I wouldn’t say that I’m looking for “more rigor” than needed. In fact, I am totally in favor of taking discussion seriously. In fact, to some extent my point is that sometimes people dismiss discussion and argument on the grounds that the terms aren’t well defined, and I think it is undesirable to do this—I am willing to take arguments seriously even with badly defined terms, and basically because “well-defined” is a matter of degree in the first place.
The problem with saying that we can make things “well-defined” by clarifying boundaries follows from my original argument. You cannot get perfect precision in what counts as a grasshopper, for example—if you had before you the entire evolutionary series that resulted in grasshoppers, you could draw no boundary except by artificial stipulation. Likewise with defining what you mean by alive—there will always be able to be some grasshoppers on the borderline where it is not clear whether they are alive or not.
I am not saying that you can never answer any question—there are two chairs in my room right now, not three or four. But despite that, none of those terms are absolutely well defined.
I am also objecting to saying “this is well defined and that isn’t” based on your personal impression of what has a clear meaning, when other people might have a different impression. So for example, there is no objective reason why your question about the “net increase in happiness” is more well defined than the question about whether middle school students should wear uniforms, because it is not necessarily more clear what happiness is, than what it to means to say someone should do something. It might seem more clear to you; but “should” might seem more clear to someone else.
Gotcha. That all makes sense/seems correct. I think I’m still optimistic about being able to move a given open question toward the “chair” situation, in a context where I’m discussing it with another human (in other words, I think that the actual criteria is “both people in the disagreement agree that the question is now sufficiently well-defined for them to enjoy wrestling with it”). I think you’re right that lines between grasshoppers and non-grasshoppers (or alive and dead) will always be to some extent arbitrary, and sometimes extremely arbitrary, but that picking them anyway for the sake of the discussion is both possible and productive.
Sorry if this is an obvious 101 question (I’m new here), but isn’t there a difference between some of those examples?
I would also say that “how many grasshoppers are there?” has an answer that we simply don’t know. But I can’t think of “orange is superior to green” being true or false. I can think of ways that it could be better for a purpose (like if we’re deciding what color the hunting vests should be), but not what the truth conditions of “orange is superior to green” would actually be.
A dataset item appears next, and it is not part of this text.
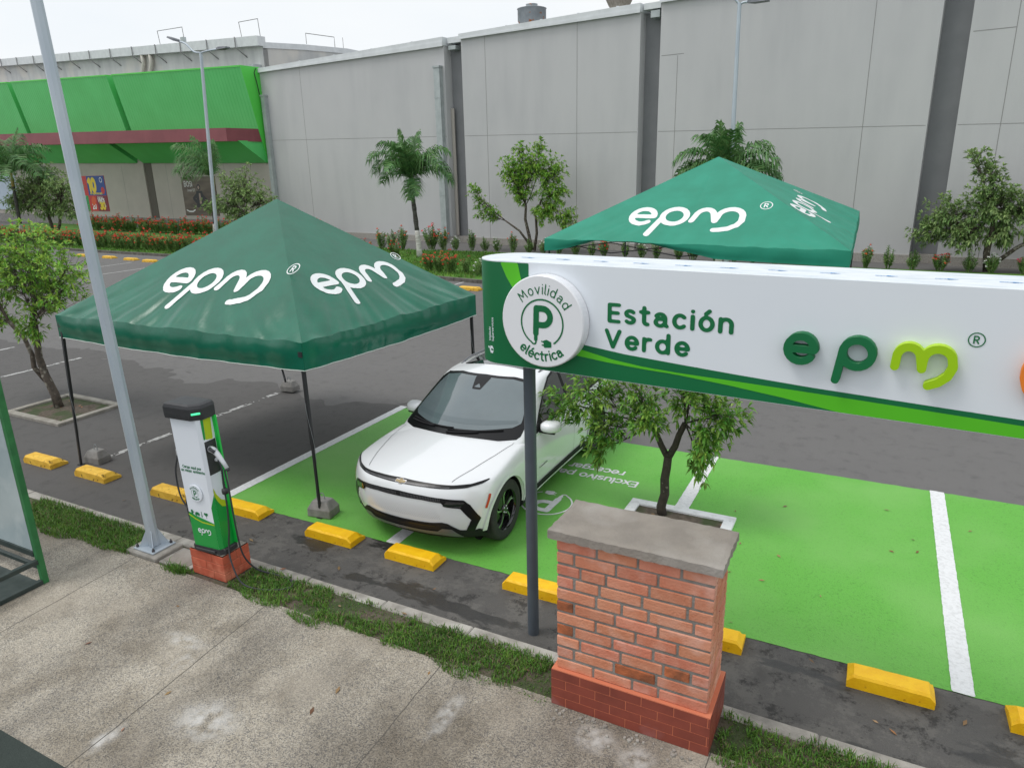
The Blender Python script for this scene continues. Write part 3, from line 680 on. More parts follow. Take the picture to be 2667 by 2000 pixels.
mb=MB(); shape(mb,mesh2d(sd_strokes([[(0,0),(.1,.1)]],.35),.06),lambda a,b:W(-40.8+a,2.2+b,-.0465)); _loc(mb.build('orange_print',co_,P1),P1)
m_brn=mat('print_brown',(.10,.075,.06),.5,c2=(.17,.13,.10),ns=1.5,stretch=(.4,.4,2))
P2=poster('fashion_poster',-26.7,-22.3,1.2,4.15,m_brn,'dark brown advertising poster lettered BOSI on the beige store wall')
mb=MB(); wtext(mb,'BOSI',-26.35,3.42,.55,.09); wtext(mb,'Local 127',-26.0,3.05,.25,.09); shape(mb,mesh2d(sd_strokes([[(0,.1),(.3,0),(.8,0),(1.1,.12)]],.05),.03),lambda a,b:W(-26.45+a,1.5+b,-.046)); _loc(mb.build('white_print',cw,P2),P2)
mb=MB(); shape(mb,mesh2d(comb('u',sd_poly([(-.45,0),(.5,0),(.35,1.1),(-.3,1.1)],.08),sd_strokes([[(0,1.45)]],.24),sd_strokes([[(-.3,.9),(-.8,.6),(-.5,.35)],[(.3,.9),(.8,.5)]],.13)),.05),lambda a,b:W(-24.5+a,1.9+b,-.046)); _loc(mb.build('seated_figure_print',mat('print_shadow',(.03,.03,.035),.5),P2),P2)
mb=MB(); shape(mb,mesh2d(sd_strokes([[(0,0)]],.13),.04),lambda a,b:W(-24.5+a,3.33+b,-.050)); shape(mb,mesh2d(sd_poly([(-.14,0),(.14,0),(.1,.8),(-.1,.8)]),.05),lambda a,b:W(-24.45+a,2.1+b,-.050)); _loc(mb.build('figure_highlight_print',mat('print_skin',(.35,.26,.22),.5),P2),P2)
P3=poster('pale_wall_board',-60.5,-55.5,1.3,4.7,mat('print_paleblue',srgb(190,205,220),.5),'pale blue and white board on the store wall at the far left edge')
mb=MB(); wtext(mb,'A',-56.4,2.6,1.2,.22); _loc(mb.build('blue_print',cb,P3),P3)
# ---- pale warehouse behind
wh=thing('warehouse',W(-50,0,15),'pale weathered warehouse with long white gutter rising behind the green store front','building')
wl=lambda mb,n,m: _loc(mb.build(n,m,wh),wh)
m_wh=mat('warehouse_wall',(.58,.59,.58),.9,c2=(.46,.47,.47),ns=1.2,nd=7,stretch=(1,1,.25),c3=(.62,.60,.56),ns3=.3,r3=(.5,.65))
zw=lambda s:15.0+(-27.5-s)*.0555
mb=MB(); wbox(mb,-100,-27.5,-.1,0,10,10.5,0,(zw(-100),zw(-27.5)))
# side wall with curved roofline
side=[(10,14.75),(14.7,15.1),(20,15.35),(26,15.2),(40,14.2)]
vs=[];fs=[]
for o_,z_ in side: vs+= [W(-27.5,0,o_),W(-27.5,z_,o_)]
for i in range(len(side)-1): fs.append((2*i,2*i+2,2*i+3,2*i+1))
mb.add(vs,fs); wl(mb,'wall',m_wh)
mb=MB(); wbox(mb,-100,-27.4,0,0,9.55,10.1,0,None) if False else None
def gut(s0,s1):
    a,b=zw(s0),zw(s1); vs=[W(s0,a-.15,9.5),W(s1,b-.15,9.5),W(s1,b-.15,10.3),W(s0,a-.15,10.3),W(s0,a+.62,9.45),W(s1,b+.62,9.45),W(s1,b+.62,10.3),W(s0,a+.62,10.3)]
    mb.add(vs,[(0,3,2,1),(4,5,6,7),(0,1,5,4),(1,2,6,5),(2,3,7,6),(3,0,4,7)])
gut(-100,-27.4); wl(mb,'gutter',m_trim)
for s in np.arange(-96,-28,4.1):
    mb=MB(); z=zw(s); mb.tube([W(s,z+.66,9.40),W(s,z-.2,9.40),W(s+.7,z-1.0,10)],.05,5); wl(mb,'gutter_bracket',mat('bracket_grey',(.25,.25,.25),.7))
mb=MB()
for (o0,z0),(o1,z1) in zip(side[:-1],side[1:]):
    mb.add([W(-27.42,z0-.05,o0),W(-27.42,z1-.05,o1),W(-27.42,z1+.42,o1),W(-27.42,z0+.42,o0),W(-28.5,z1+.5,o1),W(-28.5,z0+.5,o0)],[(0,1,2,3),(3,2,4,5)])
wl(mb,'roof_edge',m_trim)
for s in (-45.6,-44.2):
    mb=MB(); mb.tube([W(s,zw(s)-.1,9.7),W(s+.05,zw(s)-.9,9.72),W(s-.6,zw(s)-1.9,9.75),W(s-.6,8,9.75)],.2,8); wl(mb,'drain_pipe',mat('pipe_cream',(.55,.53,.47),.5))
mb=MB()
def rail(s0,s1,o_,h):
    z=zw(s0)+.6; mb.tube([W(s0,z,o_),W(s0-.2,z+h,o_),W(s1,zw(s1)+.7+h,o_),W(s1+.1,zw(s1)+.6,o_)],.03,4)
rail(-42.5,-38.6,9.9,1.3); wl(mb,'roof_rail',mat('rail_dark',(.12,.12,.12),.6)); mb=MB(); rail(-30.0,-27.6,9.9,1.3); wl(mb,'roof_rail',mat('rail_dark',(.12,.12,.12),.6)); mb=MB()
mb.tube([W(-27.5,15.6,15),W(-27.5,16.5,15),W(-27.5,16.6,18.5),W(-27.5,15.7,18.5)],.03,4); mb.tube([W(-27.5,15.6,19.6),W(-27.5,16.7,19.6)],.025,4); wl(mb,'roof_rail',mat('rail_dark',(.12,.12,.12),.6))
mb=MB(); wbox(mb,-28.9,-27.9,11.5,13.4,9.1,9.98); wl(mb,'duct_hood',m_metalg)
mb=MB(); wbox(mb,-38.7,-38.2,zw(-38.5)+.6,zw(-38.5)+1.1,9.6,9.9); wl(mb,'roof_box',m_metalg)
# ================================================================== WHEEL STOPS
m_yel=mat('stop_yellow',srgb(255,202,18),.5,c2=srgb(246,188,8),ns=9,nd=5,bump=.4,bs=50,c3=srgb(200,140,20),ns3=14,r3=(.66,.74))
m_yel2=mat('stop_yellow_worn',srgb(242,196,72),.65,c2=srgb(222,172,52),ns=9,nd=5,bump=.5,bs=50,c3=srgb(112,84,34),ns3=16,r3=(.60,.68))
def stop_mesh(m,seed,L=.69,D=.27,H=.125):
    rnd=random.Random(seed); mb=MB(); nx=14
    # cross-section: vertical camera side, sloped car side, chamfered ends
    for_prof=[(0,0),(0,H-.02),(.018,H),(D*.62,H),(D*.70,H-.012),(D,.035),(D,0)]
    vs=[];fs=[]; n=len(for_prof)
    for i in range(nx+1):
        t=i/nx; x=-L/2+L*t; e=min(t,1-t)*L; k=1 if e>.05 else (.55+.45*e/.05)
        for y,z in for_prof:
            j=.0025 if z>0 else 0
            vs.append((x+rnd.uniform(-j,j),y+rnd.uniform(-j,j),z*k if z>.04 else z+rnd.uniform(0,j)))
    for i in range(nx):
        for q in range(n-1): fs.append((i*n+q,i*n+q+1,(i+1)*n+q+1,(i+1)*n+q)[::-1])
    fs+=[tuple(range(n)),tuple(nx*n+k for k in range(n))[::-1]]
    mb.add(vs,fs); return mb.build('wheel_stop',m)
sd0=[stop_mesh(m_yel,i) for i in range(3)]; sd1=[stop_mesh(m_yel2,i+5) for i in range(3)]
used=set()
def place_stop(kind,x,y,rz,label,group,sx=1):
    src=(sd0 if kind==0 else sd1)[int(abs(x)*7)%3]
    if src.name in used: o=src.copy(); col.objects.link(o)
    else: o=src; used.add(src.name)
    o.location=(x,y,.002 if y>20 else .0045); o.rotation_euler=(0,0,rz); o.scale=(sx,1 if y<20 else 1.35,1); tag(o,label,'wheel stop',group); return o
ng='yellow wheel stops in the near row'
for k,x,y,lab,sx in ((1,-11.13,5.50,'worn yellow wheel stop left of the left canopy leg, leftmost of the near row',1),
 (1,-9.88,5.52,'worn yellow wheel stop right beside the front left leg of the near canopy',1),
 (1,-8.24,5.56,'worn yellow wheel stop with chipped edge between grey pole and charger',1),
 (0,-6.98,5.64,'bright yellow wheel stop directly behind the right side of the charger',1.03),
 (0,-5.46,5.60,'bright yellow wheel stop beside the concrete weight of the front canopy leg',1.02),
 (0,-4.29,5.60,'bright yellow wheel stop in front of the white car bumper',.95),
 (0,-2.78,5.63,'bright yellow wheel stop behind the dark sign pole',.99),
 (0,-1.04,5.61,'bright yellow wheel stop peeking out right of the brick pillar',.98),
 (0,.47,5.60,'bright yellow wheel stop alone at the lower right of the green bays',.93),
 (0,1.62,5.60,'bright yellow wheel stop cut by the right edge of the picture',.95)):
    place_stop(k,x,y,random.uniform(-.03,.03),lab,ng,sx)
fg='yellow wheel stops across the aisle'
for x,y,lab in ((-40.1,24.55,'far yellow wheel stop just left of the tall grey pole'),(-37.6,24.4,'far yellow wheel stop just right of the tall grey pole'),(-35.4,24.15,'far yellow wheel stop second from the slope of the near canopy'),(-33.6,23.95,'far yellow wheel stop nearest the slope of the near canopy'),
 (-49.2,25.7,'far yellow wheel stop glimpsed through the left tree'),(-52.0,26.0,'leftmost far yellow wheel stop glimpsed behind the left tree'),(-13.2,21.9,'lone yellow wheel stop by the island kerb left of the sign')):
    place_stop(1,x,y,random.uniform(-.05,.05),lab,fg,1.25)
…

If you’re having an argument over school uniforms, presumably you’re saying “Having a uniform will help this school fulfill its mission in X way” because you’re trying to inform the other person’s opinion on a particular policy. Is there a context where an argument over whether orange is superior to green is broader than “better for this specific purpose” but is about something other than subjective aesthetics, and is an attempt to convince one’s interlocutor? (Nobody’s going to say “You’re right, I do find orange things nicer to look at than green things, although I thought it was the other way around until you pointed that out to me”, are they?)
(This isn’t meant to be an argument from personal incredulity—I just can’t think of a better way to word it. In fact, I’m not really trying to argue for anything, more like seeking clarification.)
Your comment is a response to Duncan’s comment (I guess you haven’t worked out how that works yet).
“Nobody’s going to say “You’re right, I do find orange things nicer to look at than green things, although I thought it was the other way around until you pointed that out to me”, are they?”
Once I said, “food tastes better when you just eat without paying attention to the taste, and basically that happens because your body is telling you it is great, while if you pay attention, you figure out it wasn’t as great as your body was saying.” I was eating with someone and they responded by saying there was no way this could be true. A few minutes later, after noticing his experience while eating, he said, “You know, I think you were right.”
What I was gesturing at with the “orange superior to green?” example is something very large, very subjective, very fuzzy, with a lot of uncertainty in interpretation, but that nevertheless could be boiled down to something concrete.
Things that might make a color superior to another color: more people rate it more highly, it’s more prevalent on buildings and clothes and in pictures, it produces greater levels of happiness when registered in the brain, it’s cheaper to produce at the same price, it has more effective uses within a given society, people will pay more for an otherwise-identical version of a thing that’s in that color, etc. etc. etc.
To get at what someone might “really mean” when they say something like orange is superior to green, I’d propose a whole bunch of these as hypotheses, and then try some form of pseudomath or other concrete weighting of the three or four most relevant categories. Once I had something like “Okay, so it’s the subjective ratings of 7 billion people plus the results of brain scans when exposed, and if those come up 50⁄50 then we’ll pull in, as a representative data point, how many different deliberate uses of each color there are in the continent of Europe,” I’d feel like yes, there was in fact a true answer to the question (but not one we’d ever be able to find in practice).
Genuine question: why do you anticipate that we’ll assume that you’re being disingenuous?
Because it sounded like a joke when I reread it. (But as it stands above, it is a bit different from what it was then because after reading it I rewrote it to take a bit of that away.)